Exercise details: Without the pictures, repeat the listing character for character.

#####

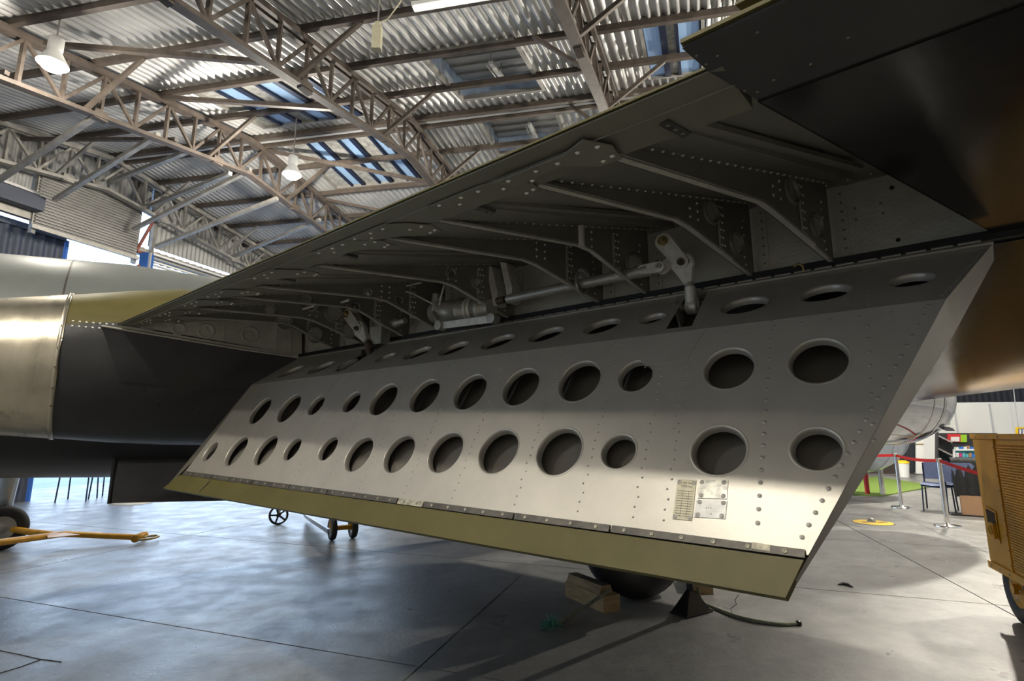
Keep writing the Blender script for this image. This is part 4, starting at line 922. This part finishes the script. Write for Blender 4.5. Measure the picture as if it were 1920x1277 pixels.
MB().lathe(sc_+A([.01, .05, .005]), Z, [(0, .06), (.02, .055), (.05, .03), (.055, 0)], 16).build('floor_stud', 'steel_grey', st)
pp_ = atZ(1627, 928); t = thing('painted_post', pp_, 'slim red post with a blue top standing on the green turf', 'post')
MB().tube(pp_+Z*.024, pp_+Z*.46, .045, .05, n=14).build('red_post', 'box_red', t); MB().tube(pp_+Z*.46, pp_+Z*.62, .05, .055, n=14).build('blue_top', 'box_blue', t); MB().tube(pp_+Z*.62, pp_+Z*1.0, .03, n=10).build('stem', 'tank_grey', t)
P0 = atZ(1585, 1098); b = MB(); b.path([atZ(x, y, .008) for x, y in ((1571, 1096), (1580, 1095), (1590, 1097), (1600, 1101))], [.004, .016, .016, .003], 8); tag(b.build('rubber_scrap', 'rubber'), 'small curved scrap of black rubber on the floor', 'scrap')

# ---- chairs
def chair(P, yaw, label, seatm='blue_fabric', group='blue stacking chairs'):
    t = thing('stacking_chair', P, label, 'chair', group); c_, s_ = math.cos(yaw), math.sin(yaw)
    X = A([c_, s_, 0]); Y = A([-s_, c_, 0]); q = lambda x, y, z: A(P)+X*x+Y*y+Z*z
    b = MB(); rows = [[q(x, y, .45+.02*(abs(x)/.22)**2+dz) for x in np.linspace(-.22, .22, 7)] for y, dz in ((-.22, -.02), (-.18, 0), (0, -.008), (.18, 0), (.21, .01))]
    b.grid(rows); b.grid([[p-Z*.03 for p in r] for r in rows]); b.build('seat', seatm, t)
    b = MB(); rows = []
    for z in np.linspace(.52, .84, 7):
        wd_ = .215*(1 if z < .74 else math.sqrt(max(.25, 1-((z-.74)/.125)**2*.75))); rows.append([q(x*wd_, .215+.09*(z-.45)+.035*(1-x*x), z) for x in np.linspace(-1, 1, 9)])
    b.grid(rows); b.grid([[p+Y*.022 for p in r] for r in rows]); b.build('backrest', seatm, t)
    for x in (-.2, .2):
        MB().path([q(x*1.08, -.24, 0), q(x, -.2, .43)], .012).build('leg', 'navy_frame', t)
        MB().path([q(x*1.08, .27, 0), q(x, .2, .44), q(x, .25, .80)], .012).build('leg', 'navy_frame', t)
        MB().path([q(x, -.2, .42), q(x, .2, .44)], .011).build('seat_rail', 'navy_frame', t)
    return t
cp1 = atZ(1789, 962); chair(cp1+A([-.02, .25, 0]), -.75, 'blue fabric chair behind the nearer chrome stanchion')
cp2 = atZ(1835, 968); cc = chair(cp2+A([.02, .30, 0]), 2.5, 'chair hidden under a draped black cloth beside the yellow cart')
# black cloth over the chair, box and black base below
b = MB(); X = unit([.80, -.60, 0]); Yv = unit([.60, .80, 0]); o_ = cp2+A([-.02, -.02, 0])
rows = []
for j, (z, dep) in enumerate(((.36, -.04), (.5, -.03), (.7, -.02), (.86, .02), (.92, .08), (.90, .20), (.70, .28), (.5, .30))):
    r_ = []
    for i in range(15):
        x = -.26+.52*i/14; zz = z-(.08 if j == 0 else 0)+.025*math.sin(i*.8)*(1 if j < 2 else .1)+(-.10*max(0, x-.05)/.2 if j in (3, 4, 5) else 0); r_.append(o_+X*x+Yv*(dep+.022*math.sin(i*1.9))+Z*zz)
    rows.append(r_)
b.grid(rows); tag(b.build('draped_cloth', 'black_cloth'), 'black cloth draped in folds over a chair back', 'cloth')
b = MB(); pb = o_+Yv*.05; b.box(pb+Z*.17, X*.20, Yv*.12, Z*.15); tag(b.build('cardboard_box', 'box_tan'), 'brown cardboard box under the draped black cloth', 'box')
b = MB(); b.prism([o_+X*x+Yv*y for x, y in ((-.35, -.10), (.4, -.10), (.4, .22), (-.30, .2))], Z*.02); tag(b.build('floor_plate', 'black_steel'), 'flat black base plate under the cardboard box', 'base')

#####

Result:
Keep writing the Blender script for this image. This is part 4, starting at line 922. This part finishes the script. Write for Blender 4.5. Measure the picture as if it were 1920x1277 pixels.
MB().lathe(sc_+A([.01, .05, .005]), Z, [(0, .06), (.02, .055), (.05, .03), (.055, 0)], 16).build('floor_stud', 'steel_grey', st)
pp_ = atZ(1627, 928); t = thing('painted_post', pp_, 'slim red post with a blue top standing on the green turf', 'post')
MB().tube(pp_+Z*.024, pp_+Z*.46, .045, .05, n=14).build('red_post', 'box_red', t); MB().tube(pp_+Z*.46, pp_+Z*.62, .05, .055, n=14).build('blue_top', 'box_blue', t); MB().tube(pp_+Z*.62, pp_+Z*1.0, .03, n=10).build('stem', 'tank_grey', t)
P0 = atZ(1585, 1098); b = MB(); b.path([atZ(x, y, .008) for x, y in ((1571, 1096), (1580, 1095), (1590, 1097), (1600, 1101))], [.004, .016, .016, .003], 8); tag(b.build('rubber_scrap', 'rubber'), 'small curved scrap of black rubber on the floor', 'scrap')

# ---- chairs
def chair(P, yaw, label, seatm='blue_fabric', group='blue stacking chairs'):
    t = thing('stacking_chair', P, label, 'chair', group); c_, s_ = math.cos(yaw), math.sin(yaw)
    X = A([c_, s_, 0]); Y = A([-s_, c_, 0]); q = lambda x, y, z: A(P)+X*x+Y*y+Z*z
    b = MB(); rows = [[q(x, y, .45+.02*(abs(x)/.22)**2+dz) for x in np.linspace(-.22, .22, 7)] for y, dz in ((-.22, -.02), (-.18, 0), (0, -.008), (.18, 0), (.21, .01))]
    b.grid(rows); b.grid([[p-Z*.03 for p in r] for r in rows]); b.build('seat', seatm, t)
    b = MB(); rows = []
    for z in np.linspace(.52, .84, 7):
        wd_ = .215*(1 if z < .74 else math.sqrt(max(.25, 1-((z-.74)/.125)**2*.75))); rows.append([q(x*wd_, .215+.09*(z-.45)+.035*(1-x*x), z) for x in np.linspace(-1, 1, 9)])
    b.grid(rows); b.grid([[p+Y*.022 for p in r] for r in rows]); b.build('backrest', seatm, t)
    for x in (-.2, .2):
        MB().path([q(x*1.08, -.24, 0), q(x, -.2, .43)], .012).build('leg', 'navy_frame', t)
        MB().path([q(x*1.08, .27, 0), q(x, .2, .44), q(x, .25, .80)], .012).build('leg', 'navy_frame', t)
        MB().path([q(x, -.2, .42), q(x, .2, .44)], .011).build('seat_rail', 'navy_frame', t)
    return t
cp1 = atZ(1789, 962); chair(cp1+A([-.02, .25, 0]), -.75, 'blue fabric chair behind the nearer chrome stanchion')
cp2 = atZ(1835, 968); cc = chair(cp2+A([.02, .30, 0]), 2.5, 'chair hidden under a draped black cloth beside the yellow cart')
# black cloth over the chair, box and black base below
b = MB(); X = unit([.80, -.60, 0]); Yv = unit([.60, .80, 0]); o_ = cp2+A([-.02, -.02, 0])
rows = []
for j, (z, dep) in enumerate(((.36, -.04), (.5, -.03), (.7, -.02), (.86, .02), (.92, .08), (.90, .20), (.70, .28), (.5, .30))):
    r_ = []
    for i in range(15):
        x = -.26+.52*i/14; zz = z-(.08 if j == 0 else 0)+.025*math.sin(i*.8)*(1 if j < 2 else .1)+(-.10*max(0, x-.05)/.2 if j in (3, 4, 5) else 0); r_.append(o_+X*x+Yv*(dep+.022*math.sin(i*1.9))+Z*zz)
    rows.append(r_)
b.grid(rows); tag(b.build('draped_cloth', 'black_cloth'), 'black cloth draped in folds over a chair back', 'cloth')
b = MB(); pb = o_+Yv*.05; b.box(pb+Z*.17, X*.20, Yv*.12, Z*.15); tag(b.build('cardboard_box', 'box_tan'), 'brown cardboard box under the draped black cloth', 'box')
b = MB(); b.prism([o_+X*x+Yv*y for x, y in ((-.35, -.10), (.4, -.10), (.4, .22), (-.30, .2))], Z*.02); tag(b.build('floor_plate', 'black_steel'), 'flat black base plate under the cardboard box', 'base')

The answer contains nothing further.